Task objective →
Copy out all the lines where "picture" shows up.

[Entries with scene source code]
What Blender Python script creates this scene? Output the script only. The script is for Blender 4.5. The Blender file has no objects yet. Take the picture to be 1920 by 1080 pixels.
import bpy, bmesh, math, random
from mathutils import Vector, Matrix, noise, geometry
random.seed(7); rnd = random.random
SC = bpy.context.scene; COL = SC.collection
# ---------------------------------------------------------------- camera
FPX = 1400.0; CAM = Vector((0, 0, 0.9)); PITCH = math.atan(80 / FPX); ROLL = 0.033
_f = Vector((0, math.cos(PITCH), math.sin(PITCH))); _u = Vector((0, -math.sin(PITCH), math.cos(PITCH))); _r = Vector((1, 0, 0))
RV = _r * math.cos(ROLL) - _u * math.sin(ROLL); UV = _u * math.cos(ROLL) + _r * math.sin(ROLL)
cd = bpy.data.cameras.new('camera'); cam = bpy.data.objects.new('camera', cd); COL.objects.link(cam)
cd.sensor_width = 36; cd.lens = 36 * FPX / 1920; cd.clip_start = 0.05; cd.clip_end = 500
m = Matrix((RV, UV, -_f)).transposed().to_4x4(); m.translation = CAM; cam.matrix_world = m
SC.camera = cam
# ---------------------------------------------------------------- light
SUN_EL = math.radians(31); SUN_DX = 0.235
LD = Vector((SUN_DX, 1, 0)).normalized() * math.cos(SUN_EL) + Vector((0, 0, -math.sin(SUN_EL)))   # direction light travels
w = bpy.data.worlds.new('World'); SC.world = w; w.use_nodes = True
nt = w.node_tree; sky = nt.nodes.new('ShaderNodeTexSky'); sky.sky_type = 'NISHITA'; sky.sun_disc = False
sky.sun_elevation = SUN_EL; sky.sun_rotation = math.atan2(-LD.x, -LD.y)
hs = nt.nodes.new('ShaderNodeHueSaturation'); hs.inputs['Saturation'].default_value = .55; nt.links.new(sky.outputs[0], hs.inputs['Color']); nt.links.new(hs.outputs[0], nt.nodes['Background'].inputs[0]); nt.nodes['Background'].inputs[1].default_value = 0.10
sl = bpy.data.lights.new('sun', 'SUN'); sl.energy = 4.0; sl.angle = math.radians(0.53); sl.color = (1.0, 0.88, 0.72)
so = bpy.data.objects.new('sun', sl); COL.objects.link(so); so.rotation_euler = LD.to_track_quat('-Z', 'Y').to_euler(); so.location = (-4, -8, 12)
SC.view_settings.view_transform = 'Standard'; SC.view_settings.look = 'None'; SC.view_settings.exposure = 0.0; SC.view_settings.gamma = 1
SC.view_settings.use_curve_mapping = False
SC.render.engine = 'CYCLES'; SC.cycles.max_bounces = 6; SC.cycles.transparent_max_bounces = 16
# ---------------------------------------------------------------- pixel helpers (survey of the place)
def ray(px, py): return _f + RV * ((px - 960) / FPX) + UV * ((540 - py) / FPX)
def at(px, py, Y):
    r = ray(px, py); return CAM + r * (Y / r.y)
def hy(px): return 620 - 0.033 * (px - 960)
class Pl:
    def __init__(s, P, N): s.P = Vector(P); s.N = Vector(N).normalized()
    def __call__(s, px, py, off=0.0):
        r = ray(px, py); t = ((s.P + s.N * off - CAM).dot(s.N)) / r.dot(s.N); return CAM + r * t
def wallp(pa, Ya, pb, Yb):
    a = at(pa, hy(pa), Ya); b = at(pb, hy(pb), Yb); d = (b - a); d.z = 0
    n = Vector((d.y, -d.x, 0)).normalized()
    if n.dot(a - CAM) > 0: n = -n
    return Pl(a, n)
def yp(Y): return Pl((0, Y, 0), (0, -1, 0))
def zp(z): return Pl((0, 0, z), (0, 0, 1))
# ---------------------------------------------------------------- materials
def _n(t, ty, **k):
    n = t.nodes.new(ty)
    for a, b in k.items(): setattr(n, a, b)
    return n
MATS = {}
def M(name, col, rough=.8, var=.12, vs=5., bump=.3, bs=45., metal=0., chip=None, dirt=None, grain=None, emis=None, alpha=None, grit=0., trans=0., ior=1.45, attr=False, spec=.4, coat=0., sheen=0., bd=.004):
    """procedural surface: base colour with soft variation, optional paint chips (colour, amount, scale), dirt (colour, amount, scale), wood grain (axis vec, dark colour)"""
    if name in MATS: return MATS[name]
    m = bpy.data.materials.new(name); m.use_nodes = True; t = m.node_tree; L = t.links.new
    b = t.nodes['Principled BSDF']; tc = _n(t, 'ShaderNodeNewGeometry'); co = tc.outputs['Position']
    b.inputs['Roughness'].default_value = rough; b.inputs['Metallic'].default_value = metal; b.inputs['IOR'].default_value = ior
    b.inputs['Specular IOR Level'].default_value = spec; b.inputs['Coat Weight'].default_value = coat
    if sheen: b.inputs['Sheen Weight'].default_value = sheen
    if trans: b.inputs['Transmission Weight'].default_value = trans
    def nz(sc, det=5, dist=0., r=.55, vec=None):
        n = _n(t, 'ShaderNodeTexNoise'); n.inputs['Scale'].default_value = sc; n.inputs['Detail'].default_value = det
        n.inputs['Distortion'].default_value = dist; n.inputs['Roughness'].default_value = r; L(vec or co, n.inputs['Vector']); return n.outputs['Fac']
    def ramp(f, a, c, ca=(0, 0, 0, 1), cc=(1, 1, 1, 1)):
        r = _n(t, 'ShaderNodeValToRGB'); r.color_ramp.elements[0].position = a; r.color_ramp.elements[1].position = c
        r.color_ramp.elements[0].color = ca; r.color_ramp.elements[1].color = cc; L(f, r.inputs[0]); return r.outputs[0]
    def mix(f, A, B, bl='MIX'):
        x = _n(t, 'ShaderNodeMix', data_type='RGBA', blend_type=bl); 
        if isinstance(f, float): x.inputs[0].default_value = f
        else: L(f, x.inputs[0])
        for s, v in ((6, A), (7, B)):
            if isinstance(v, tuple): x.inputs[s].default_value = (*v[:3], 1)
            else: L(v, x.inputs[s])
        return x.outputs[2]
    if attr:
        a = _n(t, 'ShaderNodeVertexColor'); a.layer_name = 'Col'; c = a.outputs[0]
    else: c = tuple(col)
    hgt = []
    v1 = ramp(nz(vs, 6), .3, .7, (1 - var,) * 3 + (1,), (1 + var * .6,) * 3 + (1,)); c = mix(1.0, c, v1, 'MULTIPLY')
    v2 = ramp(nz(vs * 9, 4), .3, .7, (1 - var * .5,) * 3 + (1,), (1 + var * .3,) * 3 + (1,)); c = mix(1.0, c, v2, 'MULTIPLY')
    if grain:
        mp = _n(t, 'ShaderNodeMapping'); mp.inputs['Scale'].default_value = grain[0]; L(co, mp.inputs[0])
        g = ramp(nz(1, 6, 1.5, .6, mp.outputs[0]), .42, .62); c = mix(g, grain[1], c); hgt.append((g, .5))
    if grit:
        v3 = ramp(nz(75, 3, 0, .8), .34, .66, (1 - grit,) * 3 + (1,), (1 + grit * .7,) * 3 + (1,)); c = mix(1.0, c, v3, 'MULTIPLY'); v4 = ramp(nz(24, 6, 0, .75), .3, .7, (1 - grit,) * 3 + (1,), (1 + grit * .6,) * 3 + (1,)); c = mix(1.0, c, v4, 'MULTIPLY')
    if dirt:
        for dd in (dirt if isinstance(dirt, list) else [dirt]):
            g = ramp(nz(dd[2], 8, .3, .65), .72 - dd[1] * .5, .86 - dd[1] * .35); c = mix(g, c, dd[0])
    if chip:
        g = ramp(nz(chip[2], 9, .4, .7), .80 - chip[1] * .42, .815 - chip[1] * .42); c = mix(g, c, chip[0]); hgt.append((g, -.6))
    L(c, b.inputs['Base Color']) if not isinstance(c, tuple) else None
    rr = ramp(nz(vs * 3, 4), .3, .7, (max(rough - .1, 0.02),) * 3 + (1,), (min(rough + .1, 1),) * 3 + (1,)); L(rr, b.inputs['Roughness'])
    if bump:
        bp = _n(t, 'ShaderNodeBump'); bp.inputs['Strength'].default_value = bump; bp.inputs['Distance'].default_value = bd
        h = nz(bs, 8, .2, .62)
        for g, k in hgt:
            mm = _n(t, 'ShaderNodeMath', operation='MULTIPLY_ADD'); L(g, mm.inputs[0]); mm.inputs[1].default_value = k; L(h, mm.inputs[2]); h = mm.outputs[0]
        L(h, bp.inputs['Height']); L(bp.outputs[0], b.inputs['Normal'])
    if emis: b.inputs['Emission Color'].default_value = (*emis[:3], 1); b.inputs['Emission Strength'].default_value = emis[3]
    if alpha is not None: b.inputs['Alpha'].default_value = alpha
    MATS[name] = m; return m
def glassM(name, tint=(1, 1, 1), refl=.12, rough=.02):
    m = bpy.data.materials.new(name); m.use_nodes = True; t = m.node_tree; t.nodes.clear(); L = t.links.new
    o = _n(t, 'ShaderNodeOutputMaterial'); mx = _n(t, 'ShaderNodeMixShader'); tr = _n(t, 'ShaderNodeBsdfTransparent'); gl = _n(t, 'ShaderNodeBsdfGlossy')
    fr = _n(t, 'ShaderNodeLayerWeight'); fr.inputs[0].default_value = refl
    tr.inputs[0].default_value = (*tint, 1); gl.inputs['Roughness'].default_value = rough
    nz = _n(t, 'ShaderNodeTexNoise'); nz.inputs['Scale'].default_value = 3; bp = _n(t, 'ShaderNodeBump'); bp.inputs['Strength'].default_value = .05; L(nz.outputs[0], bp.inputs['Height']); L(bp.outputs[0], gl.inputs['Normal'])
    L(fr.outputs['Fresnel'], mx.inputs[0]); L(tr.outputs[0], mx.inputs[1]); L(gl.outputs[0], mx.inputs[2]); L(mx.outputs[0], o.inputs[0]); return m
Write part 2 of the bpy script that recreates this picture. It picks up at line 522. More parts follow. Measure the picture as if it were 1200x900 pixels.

The completed task →
What Blender Python script creates this scene? Output the script only. The script is for Blender 4.5. The Blender file has no objects yet. Take the picture to be 1920 by 1080 pixels.
Write part 2 of the bpy script that recreates this picture. It picks up at line 522. More parts follow. Measure the picture as if it were 1200x900 pixels.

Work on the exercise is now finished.